I've just discovered that mapmyride.com is replacing routeslip (which worked wonderfully well thank you very much). The "climb" or "ascent" totals are completely wrong. Both on maps that were migrated over and maps that I put in new. The hill profile looks accurate...but the totals are not even close.
Also, is there a place for general site feedback. I'm dying to make some comments.
I also noted that when mapping a ride you can see the "ascent" or "climb" rise to say 1,200 ft, then when posting your next point the "ascent" drops to say 900 ft. Hu?
I didn't know going down hill reduced my total climb...

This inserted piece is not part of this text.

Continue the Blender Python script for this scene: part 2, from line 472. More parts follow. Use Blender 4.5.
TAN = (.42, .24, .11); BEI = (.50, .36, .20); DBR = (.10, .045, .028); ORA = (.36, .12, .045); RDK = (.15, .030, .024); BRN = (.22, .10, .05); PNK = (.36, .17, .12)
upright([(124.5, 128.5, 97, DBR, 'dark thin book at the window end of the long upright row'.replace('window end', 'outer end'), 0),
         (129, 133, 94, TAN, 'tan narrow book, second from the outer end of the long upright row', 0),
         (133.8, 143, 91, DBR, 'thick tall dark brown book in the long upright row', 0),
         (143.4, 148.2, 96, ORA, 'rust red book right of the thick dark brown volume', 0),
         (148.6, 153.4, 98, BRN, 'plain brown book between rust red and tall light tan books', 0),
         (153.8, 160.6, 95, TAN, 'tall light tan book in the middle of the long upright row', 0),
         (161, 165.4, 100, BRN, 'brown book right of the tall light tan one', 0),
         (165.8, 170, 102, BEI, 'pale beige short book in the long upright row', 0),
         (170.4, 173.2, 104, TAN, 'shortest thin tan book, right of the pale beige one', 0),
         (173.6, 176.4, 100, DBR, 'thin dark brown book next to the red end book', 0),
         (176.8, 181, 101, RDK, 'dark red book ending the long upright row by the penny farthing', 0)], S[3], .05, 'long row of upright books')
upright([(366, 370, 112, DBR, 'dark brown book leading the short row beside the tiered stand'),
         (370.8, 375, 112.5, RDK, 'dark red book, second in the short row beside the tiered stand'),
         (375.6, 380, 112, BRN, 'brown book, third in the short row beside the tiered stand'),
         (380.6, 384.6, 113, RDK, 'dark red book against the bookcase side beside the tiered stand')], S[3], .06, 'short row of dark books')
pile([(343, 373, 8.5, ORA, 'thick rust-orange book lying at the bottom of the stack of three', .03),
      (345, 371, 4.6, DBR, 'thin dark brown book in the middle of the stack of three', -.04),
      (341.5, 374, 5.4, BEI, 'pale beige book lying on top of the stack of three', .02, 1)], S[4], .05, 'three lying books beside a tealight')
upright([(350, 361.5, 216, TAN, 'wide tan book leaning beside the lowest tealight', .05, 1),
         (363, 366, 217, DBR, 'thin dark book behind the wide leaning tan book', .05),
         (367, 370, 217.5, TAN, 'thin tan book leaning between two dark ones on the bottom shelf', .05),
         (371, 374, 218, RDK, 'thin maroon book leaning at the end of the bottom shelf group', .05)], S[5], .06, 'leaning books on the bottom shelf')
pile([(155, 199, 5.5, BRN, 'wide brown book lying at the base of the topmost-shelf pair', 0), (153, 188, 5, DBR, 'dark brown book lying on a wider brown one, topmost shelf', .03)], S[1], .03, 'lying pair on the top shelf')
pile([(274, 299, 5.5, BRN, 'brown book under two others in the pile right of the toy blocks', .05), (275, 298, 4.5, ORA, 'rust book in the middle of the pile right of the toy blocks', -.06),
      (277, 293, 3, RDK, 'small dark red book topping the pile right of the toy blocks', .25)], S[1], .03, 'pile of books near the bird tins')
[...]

yep, I've just noticed this too. My lowest point was 100ft, my highest was 1069ft and yet my TOTAL ascent (for a 40 mile ride) was only 870ft. I wish it felt like I'd climbed less than was physically impossible but sadly not.
Something crazyn is going on. Routes that I had that used to have the sensible cumulative ascent, now do not in the new (July) version of MapMyRide. Please fix! (Of course, I *love* this tool, so thanks for all the other work you guys do!)
It almost looks like feet and meters got mixed up.
Switching to meters gives a total ~3 times higher than it gives in feet. Actually, thats almost certainly what happened. The height in "m" (ie minimum and maximum elevation) is right what you would read off the topo in FEET.
Indeed. A route I imported from bikely.com (via file) showed 1700 m ascent - figure from bikely is 2700m. I downloaded the csv file and worked out the total ascent from the elevation figures - came to 2300m.
Auto-notes are enabled by a checkbox in the Map Settings.
As for questions about elevation accuracy and the data sources we use:
We report ascent and descent stats for routes when they become 'significant'. This is currently set at about 60 meters of total climb. We can't guarantee a great deal of accuracy for routes with ascents < 60m, so we don't want to confuse our users by displaying inaccurate data. For long ascents, you should see your stats appear the the right of the elevation profile.
Our ascent and descent calculation algorithms don't count every small elevation change at every point because we need to filter out 'noise' in the underlying data. Prior to our latest algorithm change, we were reporting ascents that were in many cases too high. Our new algorithm gives more reasonable results for a wider variety of routes. However, since we know that this isn't 'perfect' quite yet, we've provided the raw data in CSV format so that users such as yourself can interpret the data as you choose.